Saturday, February 07, 2009

Seven hours of white

Marginal weather conditions showed up this morning as promised - heavy snowfall with temperatures right on the cusp of freezing, threatening to warm throughout the day and mix rain with snow for the worst kind of riding surface imaginable (in my opinion). It's like trying to pedal through a six inches of Slurpee.

I wanted to get outside for seven our eight hours today, and it was either that or a long hike. I picked the hike. Walking, actually, is a huge part of the Iditarod race, and I learned last year it's important to be in good trudging shape for slogs that can last upwards of 24 hours and more. To be best prepared, I'd actually have to get out and push my loaded bike, thereby building the shoulder and arm muscles that I am still probably lacking.
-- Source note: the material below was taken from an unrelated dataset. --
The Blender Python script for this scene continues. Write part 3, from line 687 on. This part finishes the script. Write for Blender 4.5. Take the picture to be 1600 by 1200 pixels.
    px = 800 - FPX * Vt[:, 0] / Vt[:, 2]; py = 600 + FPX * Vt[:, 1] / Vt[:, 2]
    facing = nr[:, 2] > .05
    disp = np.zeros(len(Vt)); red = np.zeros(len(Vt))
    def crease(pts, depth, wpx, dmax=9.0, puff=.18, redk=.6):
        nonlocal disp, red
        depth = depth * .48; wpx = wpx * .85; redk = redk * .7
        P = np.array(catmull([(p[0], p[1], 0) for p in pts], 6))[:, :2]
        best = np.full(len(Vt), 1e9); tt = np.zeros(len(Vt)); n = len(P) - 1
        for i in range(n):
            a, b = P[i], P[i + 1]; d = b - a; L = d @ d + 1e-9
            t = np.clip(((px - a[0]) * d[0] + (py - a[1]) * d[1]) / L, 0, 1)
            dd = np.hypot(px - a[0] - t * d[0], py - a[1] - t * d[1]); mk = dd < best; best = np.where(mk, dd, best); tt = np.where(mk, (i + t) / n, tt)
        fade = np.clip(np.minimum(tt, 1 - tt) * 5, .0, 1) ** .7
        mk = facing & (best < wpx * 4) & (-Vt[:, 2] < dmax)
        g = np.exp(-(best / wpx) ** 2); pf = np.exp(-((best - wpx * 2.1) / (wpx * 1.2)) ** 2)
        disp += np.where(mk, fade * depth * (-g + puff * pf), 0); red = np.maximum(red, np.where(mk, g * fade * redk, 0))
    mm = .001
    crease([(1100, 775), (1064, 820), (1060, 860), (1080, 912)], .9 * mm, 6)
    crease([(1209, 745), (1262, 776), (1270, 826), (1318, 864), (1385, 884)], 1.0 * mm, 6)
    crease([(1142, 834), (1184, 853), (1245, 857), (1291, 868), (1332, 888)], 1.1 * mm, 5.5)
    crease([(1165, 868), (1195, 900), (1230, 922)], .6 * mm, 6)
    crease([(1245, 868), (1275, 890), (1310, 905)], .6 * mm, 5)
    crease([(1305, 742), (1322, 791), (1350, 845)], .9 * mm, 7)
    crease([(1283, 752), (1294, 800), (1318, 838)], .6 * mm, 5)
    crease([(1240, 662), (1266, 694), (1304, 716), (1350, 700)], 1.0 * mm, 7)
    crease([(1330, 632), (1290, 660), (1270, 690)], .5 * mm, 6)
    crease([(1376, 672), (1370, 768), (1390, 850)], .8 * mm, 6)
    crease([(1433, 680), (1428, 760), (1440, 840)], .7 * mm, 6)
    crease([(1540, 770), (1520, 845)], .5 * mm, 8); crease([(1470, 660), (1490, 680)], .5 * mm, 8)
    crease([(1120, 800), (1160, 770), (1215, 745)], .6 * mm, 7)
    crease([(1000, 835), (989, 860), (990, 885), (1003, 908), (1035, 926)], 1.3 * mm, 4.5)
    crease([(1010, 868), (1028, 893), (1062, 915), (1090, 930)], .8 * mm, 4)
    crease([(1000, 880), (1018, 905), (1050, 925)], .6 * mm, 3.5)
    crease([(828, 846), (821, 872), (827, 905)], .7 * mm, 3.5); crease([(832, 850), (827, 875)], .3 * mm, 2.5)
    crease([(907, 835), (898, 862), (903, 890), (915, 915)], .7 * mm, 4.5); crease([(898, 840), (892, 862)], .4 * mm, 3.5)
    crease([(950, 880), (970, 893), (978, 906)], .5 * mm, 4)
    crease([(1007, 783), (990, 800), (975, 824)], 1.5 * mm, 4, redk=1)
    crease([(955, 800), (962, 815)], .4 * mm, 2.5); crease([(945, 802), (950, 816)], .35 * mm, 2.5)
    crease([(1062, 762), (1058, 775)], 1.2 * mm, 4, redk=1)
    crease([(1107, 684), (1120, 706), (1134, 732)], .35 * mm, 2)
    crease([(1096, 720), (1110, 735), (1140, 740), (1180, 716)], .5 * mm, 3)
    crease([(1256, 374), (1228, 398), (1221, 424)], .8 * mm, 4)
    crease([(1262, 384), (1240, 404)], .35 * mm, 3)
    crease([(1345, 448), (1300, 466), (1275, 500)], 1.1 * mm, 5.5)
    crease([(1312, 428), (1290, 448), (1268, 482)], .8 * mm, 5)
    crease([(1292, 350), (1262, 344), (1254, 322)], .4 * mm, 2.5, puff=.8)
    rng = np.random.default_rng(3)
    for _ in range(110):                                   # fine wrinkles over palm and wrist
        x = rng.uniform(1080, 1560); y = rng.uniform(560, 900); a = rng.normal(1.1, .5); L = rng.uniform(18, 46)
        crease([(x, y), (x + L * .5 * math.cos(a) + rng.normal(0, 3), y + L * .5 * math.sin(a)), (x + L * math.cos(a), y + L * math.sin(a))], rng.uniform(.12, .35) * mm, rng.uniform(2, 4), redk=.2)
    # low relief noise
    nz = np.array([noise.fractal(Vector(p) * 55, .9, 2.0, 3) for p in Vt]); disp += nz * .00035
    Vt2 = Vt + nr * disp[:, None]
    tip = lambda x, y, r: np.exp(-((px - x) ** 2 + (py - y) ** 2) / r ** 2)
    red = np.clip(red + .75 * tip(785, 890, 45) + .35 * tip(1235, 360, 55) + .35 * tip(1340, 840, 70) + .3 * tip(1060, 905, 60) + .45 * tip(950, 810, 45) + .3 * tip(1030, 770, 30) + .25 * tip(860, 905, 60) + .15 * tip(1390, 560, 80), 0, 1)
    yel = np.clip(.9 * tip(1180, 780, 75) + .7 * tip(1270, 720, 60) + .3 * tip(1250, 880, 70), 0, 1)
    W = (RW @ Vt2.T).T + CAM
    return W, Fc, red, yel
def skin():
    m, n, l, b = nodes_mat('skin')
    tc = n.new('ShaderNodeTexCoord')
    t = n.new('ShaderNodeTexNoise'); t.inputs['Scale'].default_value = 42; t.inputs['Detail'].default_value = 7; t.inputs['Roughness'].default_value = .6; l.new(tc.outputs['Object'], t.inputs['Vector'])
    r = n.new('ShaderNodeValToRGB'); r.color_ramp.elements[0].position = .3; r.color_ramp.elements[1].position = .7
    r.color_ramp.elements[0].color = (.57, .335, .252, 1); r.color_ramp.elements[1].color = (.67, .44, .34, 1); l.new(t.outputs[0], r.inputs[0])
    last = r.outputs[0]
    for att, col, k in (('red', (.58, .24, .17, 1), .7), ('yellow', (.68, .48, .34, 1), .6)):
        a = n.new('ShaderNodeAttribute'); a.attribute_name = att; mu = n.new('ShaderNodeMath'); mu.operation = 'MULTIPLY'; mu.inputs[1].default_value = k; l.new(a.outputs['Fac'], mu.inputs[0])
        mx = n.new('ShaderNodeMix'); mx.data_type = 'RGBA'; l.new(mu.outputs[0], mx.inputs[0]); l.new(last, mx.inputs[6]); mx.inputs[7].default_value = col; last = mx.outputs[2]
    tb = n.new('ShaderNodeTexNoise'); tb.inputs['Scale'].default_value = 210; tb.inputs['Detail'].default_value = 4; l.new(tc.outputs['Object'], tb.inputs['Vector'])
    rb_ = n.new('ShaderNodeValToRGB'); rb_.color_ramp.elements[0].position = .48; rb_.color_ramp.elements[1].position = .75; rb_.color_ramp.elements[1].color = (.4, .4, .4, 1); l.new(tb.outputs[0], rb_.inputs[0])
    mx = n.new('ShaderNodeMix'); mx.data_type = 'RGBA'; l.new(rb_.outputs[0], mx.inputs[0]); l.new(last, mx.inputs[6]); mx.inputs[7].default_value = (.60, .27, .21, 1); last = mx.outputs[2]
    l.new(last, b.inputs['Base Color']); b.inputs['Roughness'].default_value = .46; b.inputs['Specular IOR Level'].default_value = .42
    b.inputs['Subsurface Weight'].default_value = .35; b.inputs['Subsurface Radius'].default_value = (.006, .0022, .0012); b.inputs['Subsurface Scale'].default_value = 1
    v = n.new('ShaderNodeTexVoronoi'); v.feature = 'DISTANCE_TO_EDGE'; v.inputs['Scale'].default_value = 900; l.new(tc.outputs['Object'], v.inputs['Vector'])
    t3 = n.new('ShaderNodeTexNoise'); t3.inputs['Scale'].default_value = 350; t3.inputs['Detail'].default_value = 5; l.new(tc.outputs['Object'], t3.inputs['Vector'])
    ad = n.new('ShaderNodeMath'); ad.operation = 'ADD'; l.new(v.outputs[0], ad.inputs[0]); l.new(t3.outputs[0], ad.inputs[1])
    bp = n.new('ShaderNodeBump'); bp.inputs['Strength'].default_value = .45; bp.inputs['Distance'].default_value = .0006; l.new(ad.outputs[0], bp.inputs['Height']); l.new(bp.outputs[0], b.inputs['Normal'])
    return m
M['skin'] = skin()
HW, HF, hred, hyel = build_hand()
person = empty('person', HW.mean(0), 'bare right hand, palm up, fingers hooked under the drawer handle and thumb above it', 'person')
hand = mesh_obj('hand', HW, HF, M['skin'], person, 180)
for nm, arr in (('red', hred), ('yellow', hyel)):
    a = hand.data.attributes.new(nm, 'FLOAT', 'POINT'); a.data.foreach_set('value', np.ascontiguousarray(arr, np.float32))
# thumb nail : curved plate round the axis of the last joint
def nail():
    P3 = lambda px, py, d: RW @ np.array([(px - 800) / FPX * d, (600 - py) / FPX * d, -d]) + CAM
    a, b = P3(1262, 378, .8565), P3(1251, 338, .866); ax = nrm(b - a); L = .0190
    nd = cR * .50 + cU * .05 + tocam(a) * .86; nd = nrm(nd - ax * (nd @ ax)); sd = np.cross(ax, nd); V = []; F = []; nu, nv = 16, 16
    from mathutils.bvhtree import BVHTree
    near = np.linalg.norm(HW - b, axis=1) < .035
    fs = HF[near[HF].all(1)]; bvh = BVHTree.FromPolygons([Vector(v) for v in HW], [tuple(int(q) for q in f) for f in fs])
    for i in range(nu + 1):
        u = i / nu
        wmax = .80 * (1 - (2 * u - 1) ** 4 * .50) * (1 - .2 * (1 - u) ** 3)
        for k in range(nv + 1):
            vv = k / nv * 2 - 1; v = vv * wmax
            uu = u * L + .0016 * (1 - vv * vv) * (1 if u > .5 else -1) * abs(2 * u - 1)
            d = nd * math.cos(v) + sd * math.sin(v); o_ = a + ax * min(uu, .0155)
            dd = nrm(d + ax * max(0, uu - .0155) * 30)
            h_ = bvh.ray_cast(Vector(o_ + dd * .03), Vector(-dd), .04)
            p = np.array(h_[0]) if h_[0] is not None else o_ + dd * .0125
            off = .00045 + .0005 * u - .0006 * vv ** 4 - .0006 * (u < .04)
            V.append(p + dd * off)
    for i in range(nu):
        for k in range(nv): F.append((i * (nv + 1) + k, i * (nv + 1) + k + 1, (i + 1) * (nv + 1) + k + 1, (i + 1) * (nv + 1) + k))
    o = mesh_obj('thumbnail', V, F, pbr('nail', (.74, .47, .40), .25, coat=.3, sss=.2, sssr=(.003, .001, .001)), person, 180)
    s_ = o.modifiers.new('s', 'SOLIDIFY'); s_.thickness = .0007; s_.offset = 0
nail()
But there's a limit to the misery I'm willing to endure when I'm just training. The idea of pushing my bike through the unbroken snow of the backcountry definitely goes beyond this limit. Slogging through steep, deep stuff in snowshoes feels like punishment enough. But a little slogging is good for the soul ... in the long run.

I left from my house, hiked up the Mount Jumbo Trail, traversed along the Treadwell Ditch Trail and went up the next canyon to the Douglas Ski Bowl and eventually the ridge, where I traversed until the wind and chill rattled me back down. I lost the trail more than a few times. I snowshoed about 15-17 miles and 4,500 feet of vertical gain in seven hours, much of that mired in the slow slog of trail-breaking. The kind of work that cuts deep into the core of your muscles with every step. The good slog. And the whole time, icy snow fell in streams, sometimes to the point of whiteout conditions. The above picture pretty much sums up everything there was to see for seven solid hours.

I was pretty well soaked through and through by the time I crested the ridge, because the falling snow was so wet. The wind had picked up throughout the day, and it hit the ridge with shocking force. The gusts were probably 40 to 50 mph - enough to actually knock me off my feet once. My soaked hair froze into one solid block even after I put my hood up, and my coat and pants froze as well. It felt like I was wearing an outer layer made of wood. The fabric became almost immovably stiff, trapped as it was beneath a sheet of ice that had once been beaded-up precipitation. But in the amazing way Gortex can, the coat still completely blocked the wind and let my insulation layer (just one) keep me warm, so I hiked along the ridge for a little while.

I'm always fascinated by the ghost trees that live along the ridge. They live just a few dozen feet of elevation below treeline, the absolute margin of where a tree can even grow. They're fringe trees, and their postures show the burden of hard, hard lives. Every square inch of needle and bark is coated in solid ice (not snow, ice), for most of the months of the year. They're incessantly pounded by brutal wind. And yet, somehow, they survive. I don't pity these trees. In a way, I envy them, because through whatever twist of fate, they arrived at the brutal fringes of their environment and still decided life was worth living.

I don't have real photoshop on my computer, just this freeware photo organizing software with an "auto levels" setting that goes more than a little heavy on the contrast. But I kinda like what it does with monotone photos. Artsy.

The last miles of the hike passed in the way that many, many miles on the Iditarod Trail pass ... forever moving toward a small island of light amid an ocean of night.